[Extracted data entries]
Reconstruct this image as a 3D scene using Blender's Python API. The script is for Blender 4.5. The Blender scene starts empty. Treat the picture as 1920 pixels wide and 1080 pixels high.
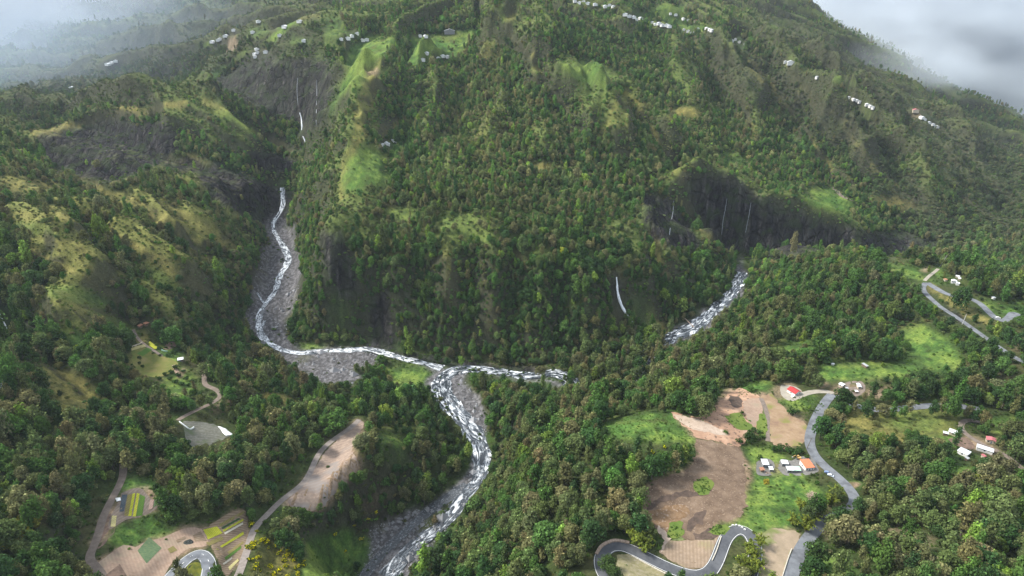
import bpy, bmesh, math, random
import numpy as np
from mathutils import Vector, Matrix
from mathutils import geometry as mgeo

random.seed(7)
RNG = np.random.default_rng(11)
scene = bpy.context.scene
COL = scene.collection

# ------------------------------------------------------------------ camera
F_PX, PITCH, CAM_Z = 1186.0, math.radians(24.0), 270.0
cam_data = bpy.data.cameras.new("camera")
cam = bpy.data.objects.new("camera", cam_data)
COL.objects.link(cam)
cam.location = (0, 0, CAM_Z)
cam.rotation_euler = (math.radians(90) - PITCH, 0, 0)
cam_data.sensor_width = 36.0
cam_data.lens = 36.0 * F_PX / 1920.0
cam_data.clip_start = 1.0
cam_data.clip_end = 40000.0
scene.camera = cam

# ------------------------------------------------------------------ light
SUN_EL, SUN_AZ = math.radians(44), math.radians(-76)      # azimuth measured from +Y towards +X
world = bpy.data.worlds.new("World")
scene.world = world
world.use_nodes = True
wn, wl = world.node_tree.nodes, world.node_tree.links
bg = wn["Background"]
sky = wn.new("ShaderNodeTexSky")
sky.sky_type = 'NISHITA'
sky.sun_disc = False
sky.sun_elevation = SUN_EL
sky.sun_rotation = SUN_AZ
sky.air_density = 1.2
sky.dust_density = 3.0
bg.inputs["Strength"].default_value = 0.115
# broken cloud deck across the sky
tc = wn.new("ShaderNodeTexCoord")
mp = wn.new("ShaderNodeMapping"); mp.inputs["Scale"].default_value = (1.6, 1.6, 4.2)
nz = wn.new("ShaderNodeTexNoise"); nz.inputs["Scale"].default_value = 2.3; nz.inputs["Detail"].default_value = 6; nz.inputs["Roughness"].default_value = 0.52
def wramp(p0, c0, p1, c1):
    r = wn.new("ShaderNodeValToRGB"); e = r.color_ramp.elements
    e[0].position, e[0].color, e[1].position, e[1].color = p0, (*c0, 1), p1, (*c1, 1)
    return r
low_sky = wramp(.38, (2.7, 3.7, 5.2), .66, (5.2, 5.8, 6.6))
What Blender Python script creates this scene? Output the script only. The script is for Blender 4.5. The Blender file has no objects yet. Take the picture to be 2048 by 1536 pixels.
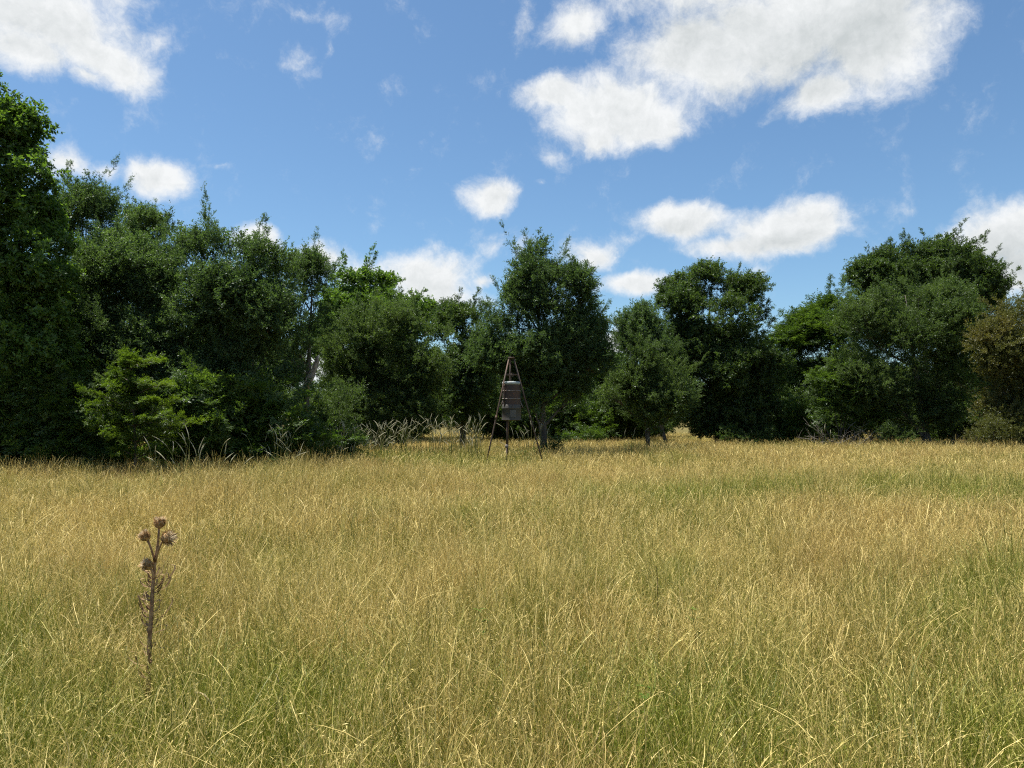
import bpy, math, random
import numpy as np
from mathutils import Vector, Matrix, Quaternion

rng = np.random.default_rng(11)
random.seed(5)
SC = bpy.context.scene
COL = SC.collection
R = math.radians

# ------------------------------------------------------------------ camera
FPX = 1490.0                      # focal length in pixels of a 2048 x 1536 frame
PITCH = math.atan(67.0 / FPX)
CAM_H = 1.6
cam_d = bpy.data.cameras.new('camera')
cam_d.sensor_fit = 'HORIZONTAL'
cam_d.sensor_width = 36.0
cam_d.lens = 36.0 * FPX / 2048.0
cam_d.clip_start = 0.05
cam_d.clip_end = 3000.0
cam = bpy.data.objects.new('camera', cam_d)
COL.objects.link(cam)
cam.location = (0, 0, CAM_H)
cam.rotation_euler = (R(90) + PITCH, 0, 0)
SC.camera = cam

# ------------------------------------------------------------------ light
SUN_EL, SUN_AZ = R(74), R(-72)     # azimuth clockwise from +Y (the view direction)
SKY_STRENGTH = 0.08
SUN_STRENGTH = 5.0
SC.view_settings.view_transform = 'Standard'
SC.view_settings.look = 'None'
SC.view_settings.exposure = 1.02
SC.view_settings.gamma = 1.0
SC.view_settings.use_curve_mapping = False
SC.render.engine = 'CYCLES'
SC.cycles.max_bounces = 7
SC.cycles.diffuse_bounces = 4
SC.cycles.glossy_bounces = 2
SC.cycles.transmission_bounces = 5
SC.cycles.transparent_max_bounces = 4
SC.cycles.caustics_reflective = False
SC.cycles.caustics_refractive = False
SC.cycles.use_denoising = False
SC.cycles.debug_use_spatial_splits = True
SC.cycles.use_adaptive_sampling = True
SC.cycles.adaptive_threshold = 0.015
SC.cycles.filter_width = 1.15

sun_d = bpy.data.lights.new('sun', 'SUN')
sun_d.energy = SUN_STRENGTH
sun_d.angle = R(0.53)
sun_d.color = (1.0, 0.94, 0.82)
sun = bpy.data.objects.new('sun', sun_d)
COL.objects.link(sun)
SUN_DIR = Vector((math.sin(SUN_AZ) * math.cos(SUN_EL), math.cos(SUN_AZ) * math.cos(SUN_EL), math.sin(SUN_EL)))
sun.rotation_euler = SUN_DIR.to_track_quat('Z', 'Y').to_euler()
sun.location = (0, 0, 60)


def pix_dir(px, py):
    """Direction through a point of the 2048 x 1536 view."""
    x, z = (px - 1024.0) / FPX, (768.0 - py) / FPX
    c, s = math.cos(PITCH), math.sin(PITCH)
    return Vector((x, c - s * z, s + c * z))


def at(px, py, depth):
    d = pix_dir(px, py)
    k = depth / d.y
    return Vector((d.x * k, depth, CAM_H + d.z * k))


def ground_x(px, depth):
    return at(px, 835, depth).x


# ------------------------------------------------------------------ sky with cumulus
world = bpy.data.worlds.new('World')
SC.world = world
world.use_nodes = True
wt = world.node_tree
wt.nodes.clear()


class NB:
    """A short way to write node trees."""
    def __init__(self, tree):
        self.t = tree

    def n(self, kind, **kw):
        nd = self.t.nodes.new(kind)
        for k, v in kw.items():
            setattr(nd, k, v)
        return nd

    def link(self, a, b):
        self.t.links.new(a, b)

    def put(self, sock, v):
        if hasattr(v, 'is_output'):
            self.t.links.new(v, sock)
        else:
            sock.default_value = v

    def math(self, op, a, b=0.0, c=None, clamp=False):
        nd = self.n('ShaderNodeMath', operation=op, use_clamp=clamp)
        self.put(nd.inputs[0], a)
        self.put(nd.inputs[1], b)
        if c is not None:
            self.put(nd.inputs[2], c)
        return nd.outputs[0]

    def vmath(self, op, a, b=None, scale=None):
        nd = self.n('ShaderNodeVectorMath', operation=op)
        self.put(nd.inputs[0], a)
        if b is not None:
            self.put(nd.inputs[1], b)
        if scale is not None:
            self.put(nd.inputs['Scale'], scale)
        return nd.outputs[0]

    def noise(self, vec, scale, detail=4.0, rough=0.5, lac=2.0):
        nd = self.n('ShaderNodeTexNoise')
        if vec is not None:
            self.link(vec, nd.inputs['Vector'])
        nd.inputs['Scale'].default_value = scale
        nd.inputs['Detail'].default_value = detail
        nd.inputs['Roughness'].default_value = rough
        nd.inputs['Lacunarity'].default_value = lac
        return nd

    def mix(self, fac, a, b):
        nd = self.n('ShaderNodeMix', data_type='RGBA')
        self.put(nd.inputs[0], fac)
        self.put(nd.inputs[6], a)
        self.put(nd.inputs[7], b)
        return nd.outputs[2]

    def ramp(self, v, lo, hi, smooth=True, o0=0.0, o1=1.0):
        nd = self.n('ShaderNodeMapRange', interpolation_type='SMOOTHSTEP' if smooth else 'LINEAR')
        self.put(nd.inputs['Value'], v)
        nd.inputs['From Min'].default_value = lo
        nd.inputs['From Max'].default_value = hi
        nd.inputs['To Min'].default_value = o0
        nd.inputs['To Max'].default_value = o1
        return nd.outputs['Result']


w = NB(wt)
sky = w.n('ShaderNodeTexSky', sky_type='NISHITA')
sky.sun_disc = False
sky.sun_elevation = SUN_EL
sky.sun_rotation = SUN_AZ % (2 * math.pi)
sky.air_density = 1.0
sky.dust_density = 0.6
sky.ozone_density = 2.0
tc = w.n('ShaderNodeTexCoord')
DIR = tc.outputs['Generated']
warp = w.noise(DIR, 10.0, 6.0, 0.60)
wv = w.vmath('SUBTRACT', warp.outputs['Color'], (0.5, 0.5, 0.5))
wv = w.vmath('SCALE', wv, scale=0.045)
P0 = w.vmath('ADD', DIR, wv)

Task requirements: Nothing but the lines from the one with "What Blender Python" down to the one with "from mathutils import Vector, Matrix, Quaternion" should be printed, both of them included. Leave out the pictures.

Solution to this exercise:
What Blender Python script creates this scene? Output the script only. The script is for Blender 4.5. The Blender file has no objects yet. Take the picture to be 2048 by 1536 pixels.
import bpy, math, random
import numpy as np
from mathutils import Vector, Matrix, Quaternion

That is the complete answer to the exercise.